16 May — 28 May

Close Encounter | Audio Visual installation

Close Encounter | Audio Visual installation The Studio

Opening Hours

Monday: Closed
Tuesday: 10am-6pm
Wednesday: 10am-6pm
Thursday: 10am-6pm
Friday: 10am-6pm
Saturday: 10am-6pm
Sunday: Closed

Close Encounter is a new audio-visual installation by Merijn Royaards, created in collaboration with Martin Roth. Through the integration of spatial and tactile sound design with enveloping visuals, the work explores how distance is perceived differently across sound, touch, and vision—and how these sensory variations shape our experience of space.

Employing high-resolution LiDAR scanning alongside advanced sound recording technologies, the project captures, deconstructs, and reconstructs the exceptional Grade I–listed studio at Ladbroke Hall. Sonic, vibrational, and visual elements are transformed and reconfigured into an evolving audio-visual environment that invites visitors to experience shifting perceptions of proximity, scale, and intimacy. By reworking the building’s inherent resonances, Close Encounter examines how spatial perception can be reimagined, ultimately altering how space is felt and understood.

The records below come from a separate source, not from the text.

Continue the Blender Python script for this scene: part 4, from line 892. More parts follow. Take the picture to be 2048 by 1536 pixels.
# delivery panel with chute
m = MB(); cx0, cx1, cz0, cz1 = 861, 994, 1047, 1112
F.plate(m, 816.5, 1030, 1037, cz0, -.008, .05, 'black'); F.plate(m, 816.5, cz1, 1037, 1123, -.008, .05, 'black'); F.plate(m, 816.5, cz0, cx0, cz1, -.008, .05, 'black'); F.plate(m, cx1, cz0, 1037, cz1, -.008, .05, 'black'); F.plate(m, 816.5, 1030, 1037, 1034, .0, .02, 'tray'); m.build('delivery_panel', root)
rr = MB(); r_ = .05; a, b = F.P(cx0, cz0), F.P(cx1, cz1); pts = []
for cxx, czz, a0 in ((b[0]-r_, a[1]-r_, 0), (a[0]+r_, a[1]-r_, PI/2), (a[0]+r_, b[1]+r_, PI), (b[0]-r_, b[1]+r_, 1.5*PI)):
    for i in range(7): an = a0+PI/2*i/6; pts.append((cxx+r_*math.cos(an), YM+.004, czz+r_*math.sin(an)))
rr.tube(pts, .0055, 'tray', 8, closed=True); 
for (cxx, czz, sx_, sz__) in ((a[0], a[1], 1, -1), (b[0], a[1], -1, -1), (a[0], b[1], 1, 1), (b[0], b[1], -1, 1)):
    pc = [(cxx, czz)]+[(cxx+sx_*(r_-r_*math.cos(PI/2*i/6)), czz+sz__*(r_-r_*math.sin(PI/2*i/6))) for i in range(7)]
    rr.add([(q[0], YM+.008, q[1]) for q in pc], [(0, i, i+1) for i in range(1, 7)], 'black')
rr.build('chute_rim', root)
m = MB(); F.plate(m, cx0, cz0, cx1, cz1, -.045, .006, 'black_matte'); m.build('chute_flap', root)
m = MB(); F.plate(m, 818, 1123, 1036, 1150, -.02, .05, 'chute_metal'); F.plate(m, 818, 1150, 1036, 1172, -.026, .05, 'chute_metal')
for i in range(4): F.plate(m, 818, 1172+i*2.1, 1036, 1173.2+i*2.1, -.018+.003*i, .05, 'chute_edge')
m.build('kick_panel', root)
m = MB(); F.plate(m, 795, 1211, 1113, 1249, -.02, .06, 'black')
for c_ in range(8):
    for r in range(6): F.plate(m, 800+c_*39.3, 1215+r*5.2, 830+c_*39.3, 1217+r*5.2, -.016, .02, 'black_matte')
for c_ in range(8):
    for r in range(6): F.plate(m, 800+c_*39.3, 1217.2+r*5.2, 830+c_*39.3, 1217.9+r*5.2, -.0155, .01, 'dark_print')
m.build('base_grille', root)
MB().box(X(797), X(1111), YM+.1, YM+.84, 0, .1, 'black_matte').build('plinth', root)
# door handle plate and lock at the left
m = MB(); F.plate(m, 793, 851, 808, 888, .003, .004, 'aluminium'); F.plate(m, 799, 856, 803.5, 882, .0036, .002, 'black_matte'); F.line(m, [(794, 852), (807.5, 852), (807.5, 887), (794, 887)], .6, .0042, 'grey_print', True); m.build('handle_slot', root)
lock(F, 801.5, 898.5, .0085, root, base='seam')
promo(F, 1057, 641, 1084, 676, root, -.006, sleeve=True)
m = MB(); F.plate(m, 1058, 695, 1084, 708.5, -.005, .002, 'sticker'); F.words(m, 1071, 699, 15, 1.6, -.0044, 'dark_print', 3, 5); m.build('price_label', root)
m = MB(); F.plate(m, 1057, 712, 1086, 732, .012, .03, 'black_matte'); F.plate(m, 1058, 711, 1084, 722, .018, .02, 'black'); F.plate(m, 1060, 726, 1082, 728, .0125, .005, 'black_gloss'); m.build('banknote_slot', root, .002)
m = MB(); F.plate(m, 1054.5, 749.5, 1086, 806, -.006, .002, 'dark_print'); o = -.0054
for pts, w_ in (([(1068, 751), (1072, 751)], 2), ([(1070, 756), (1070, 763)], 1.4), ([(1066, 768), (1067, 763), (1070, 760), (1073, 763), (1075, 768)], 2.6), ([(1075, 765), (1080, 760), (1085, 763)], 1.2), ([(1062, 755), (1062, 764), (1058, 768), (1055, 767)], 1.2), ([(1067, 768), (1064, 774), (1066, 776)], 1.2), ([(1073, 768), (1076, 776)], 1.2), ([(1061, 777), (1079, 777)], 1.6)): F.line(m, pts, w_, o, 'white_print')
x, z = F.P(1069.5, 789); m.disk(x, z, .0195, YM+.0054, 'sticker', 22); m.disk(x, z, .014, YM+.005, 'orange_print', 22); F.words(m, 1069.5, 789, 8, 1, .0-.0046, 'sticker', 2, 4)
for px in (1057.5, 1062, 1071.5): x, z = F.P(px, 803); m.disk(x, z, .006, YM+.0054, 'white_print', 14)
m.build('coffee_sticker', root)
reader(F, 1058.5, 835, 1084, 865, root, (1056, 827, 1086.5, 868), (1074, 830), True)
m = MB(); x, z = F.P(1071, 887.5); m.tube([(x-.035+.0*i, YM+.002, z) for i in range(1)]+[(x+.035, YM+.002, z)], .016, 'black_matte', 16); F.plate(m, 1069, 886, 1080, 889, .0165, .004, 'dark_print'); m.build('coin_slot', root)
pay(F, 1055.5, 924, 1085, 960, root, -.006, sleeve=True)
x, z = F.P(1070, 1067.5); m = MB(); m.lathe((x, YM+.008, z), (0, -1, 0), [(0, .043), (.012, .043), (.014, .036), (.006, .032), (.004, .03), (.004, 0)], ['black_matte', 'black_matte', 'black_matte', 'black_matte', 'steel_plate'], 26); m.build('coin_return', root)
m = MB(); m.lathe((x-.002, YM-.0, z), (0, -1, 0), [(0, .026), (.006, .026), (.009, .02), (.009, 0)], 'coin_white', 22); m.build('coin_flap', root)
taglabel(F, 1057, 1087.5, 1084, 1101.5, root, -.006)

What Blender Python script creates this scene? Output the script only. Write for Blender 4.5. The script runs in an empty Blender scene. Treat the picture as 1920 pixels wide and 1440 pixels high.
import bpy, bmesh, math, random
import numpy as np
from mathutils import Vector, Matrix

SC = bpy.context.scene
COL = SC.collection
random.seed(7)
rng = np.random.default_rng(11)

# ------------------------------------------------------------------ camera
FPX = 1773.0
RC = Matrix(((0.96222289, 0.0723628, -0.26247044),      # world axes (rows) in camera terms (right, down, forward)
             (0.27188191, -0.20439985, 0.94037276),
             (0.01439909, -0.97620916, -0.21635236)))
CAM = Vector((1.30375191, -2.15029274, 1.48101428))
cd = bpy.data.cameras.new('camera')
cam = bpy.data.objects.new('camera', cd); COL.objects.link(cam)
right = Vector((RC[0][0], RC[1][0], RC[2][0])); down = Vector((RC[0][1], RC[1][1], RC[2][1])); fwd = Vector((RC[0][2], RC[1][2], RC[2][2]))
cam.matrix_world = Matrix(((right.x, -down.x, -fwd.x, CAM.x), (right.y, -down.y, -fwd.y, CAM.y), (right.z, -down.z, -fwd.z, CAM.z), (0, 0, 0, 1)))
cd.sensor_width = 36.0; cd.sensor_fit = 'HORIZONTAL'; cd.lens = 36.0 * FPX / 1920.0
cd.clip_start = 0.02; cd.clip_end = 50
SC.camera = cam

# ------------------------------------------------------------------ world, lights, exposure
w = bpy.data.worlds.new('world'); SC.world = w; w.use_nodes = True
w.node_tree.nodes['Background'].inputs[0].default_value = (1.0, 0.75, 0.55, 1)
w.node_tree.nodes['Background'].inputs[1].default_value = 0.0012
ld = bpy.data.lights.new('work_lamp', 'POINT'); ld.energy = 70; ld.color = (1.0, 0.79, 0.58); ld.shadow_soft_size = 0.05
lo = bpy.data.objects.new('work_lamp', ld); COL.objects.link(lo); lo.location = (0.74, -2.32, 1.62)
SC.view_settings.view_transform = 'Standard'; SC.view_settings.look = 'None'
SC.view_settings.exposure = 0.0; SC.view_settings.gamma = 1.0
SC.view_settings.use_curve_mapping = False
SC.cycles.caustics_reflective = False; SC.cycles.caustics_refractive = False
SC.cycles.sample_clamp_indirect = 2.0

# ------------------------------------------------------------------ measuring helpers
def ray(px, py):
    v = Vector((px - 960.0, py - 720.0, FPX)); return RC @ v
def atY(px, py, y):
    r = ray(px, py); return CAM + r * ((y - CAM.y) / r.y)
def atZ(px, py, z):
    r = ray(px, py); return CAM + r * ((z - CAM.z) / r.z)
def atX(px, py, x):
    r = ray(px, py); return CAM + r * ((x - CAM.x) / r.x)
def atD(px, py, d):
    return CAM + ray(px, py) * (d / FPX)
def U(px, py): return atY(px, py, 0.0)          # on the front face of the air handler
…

Dr Merijn Royaards is an artist and researcher exploring the relationships between spatial experience, memory, and technological mediation, with a focus on spaces of conflict and hypersensory environments. Working across architecture, performance, music, and audio-visual art, his practice spans interactive installations, live performance, film, and radio. He is a Lecturer at the Bartlett School of Architecture, UCL, where he leads Situated Audio and contributes to the Situated Practice MA and Design for Performance and Interaction MA.

Martin Roth (Autogen Endress) generates hyperreal acoustic experiences in order to teleport the listener to parallel points in space and time; “Travelling without moving.” [Atreides] He is particularly influenced by 90s-era ambient music; media technology demonstrators, and interactive media. Primary motivations include projecting the human experience into the digital realm, exploring what is lost and what is to be gained and who really cares anyway. He combines a traditional education in electrical engineering, signal processing, and telecommunications with strong autodidactic tendencies and artistic sensibilities, “One man’s magic is another man’s engineering.”